Como era o nome dele?

No tempo em que não havia televisão, somente rádio, e em que eu ainda era criança, ouvia-se um programa de emboladas do pernambucano Manezinho Araújo. Se não me engano, a abertura do programa (Radio Mayrink Veiga?) começava com a pergunta musicada “como é o nome dele?” E a voz inconfundível de Manezinho vinha pelo ar dando a resposta.

Pois estava eu agora diante de pergunta semelhante: “como era o nome dele?”

Meu primeiro ímpeto foi o de apelar para são Manezinho Araújo a fim de me ajudar a encontrar a resposta desejada. Mas foi apenas um fiapo de intenção que morreu atropelada por outra lembrança: a de que eu sabia o nome que devia lembrar para a resposta que me fora pedida sem precisar da ajuda de santo nenhum, menos ainda do rei da embolada.

Só que o nome não me vinha.

 “O nome dele, o nome dele... não diga!” — dizia eu pedindo tempo. “Vou me lembrar. Tenho de me lembrar!”

Mas o nome que me veio à mente foi o Gaspar de Freitas.

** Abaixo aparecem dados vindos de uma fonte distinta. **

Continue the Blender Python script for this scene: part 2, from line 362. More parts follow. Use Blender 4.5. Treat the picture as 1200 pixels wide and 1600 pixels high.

Era um livrinho de História do Brasil, o de Gaspar de Freitas. Letras miúdas, quase sem gravuras, para alunos do ensino primário. Creio que era o único existente naquela época. Não havia meio termo: ou se aprendia História do Brasil nas páginas do pequeno livro de Gaspar de Freitas, no Colégio Sagrado Coração de Jesus, de Dona Mariazinha Silva, ou não se aprendia História do Brasil.

Eu, de minha parte, me tornei um “gasparzinho”, isto é, um bom aluno de Gaspar de Freitas. Mas não tão bom que, mais de sessenta anos depois, me lembrasse da resposta à pergunta de como era o nome dele.

Mas em Gaspar de Freitas tinha o nome — dizia para mim a minha mente claudicante. “Eu sei que tinha” repetia eu no diálogo travado com os meus entorpecidos neurônios.

Tinha até — mas não ouso garantir com muita convicção — o episódio todo que provocara a pergunta — o gesto heroico do almirante holandês, de cujo nome eu procurava me lembrar, que ao ser derrotado em combate enrolou-se na bandeira holandesa e atirou-se ao mar profundo, proferindo a frase: “o oceano é o único túmulo digno de um almirante batavo”.

Frase de bravo, frase de patriota tragiheroico que, ao proferi-la, imortalizou a própria morte (dele almirante), transformando a derrota sofrida em vitória de quem soube morrer com a honra e a dignidade de que somente é capaz um almirante batavo!  

Então, como era o nome dele?

A pergunta me fora feita porque tinha sido feita antes, por um amigo comum, meu e de quem me perguntava, ao antropólogo holandês Geert Banck, durante uma sua palestra na Biblioteca Pública Estadual. O fato me estava sendo narrado a partir da frase do almirante batavo. Daí a pergunta que me torturava os miolos.

Como a minha busca desesperada do nome do velho almirante se alongasse de forma angustiante, disse o meu inquisidor: “Tome herbalife.”

“Thomas Herbalife?” — perguntei eu, por entender que fosse este o nome do almirante que me estava sendo informado.

“Não! Herbalife é um produto de origem fitoterápica que eu tomo para ajudar a memória. E tem dado certo... O nome do almirante holandês é Adrian Pater.”

 “É verdade!”, disse eu. “Adrian Pater! Como fui me esquecer dele?”

 “Tome herbalife”, repetiu cruelmente meu inquisidor.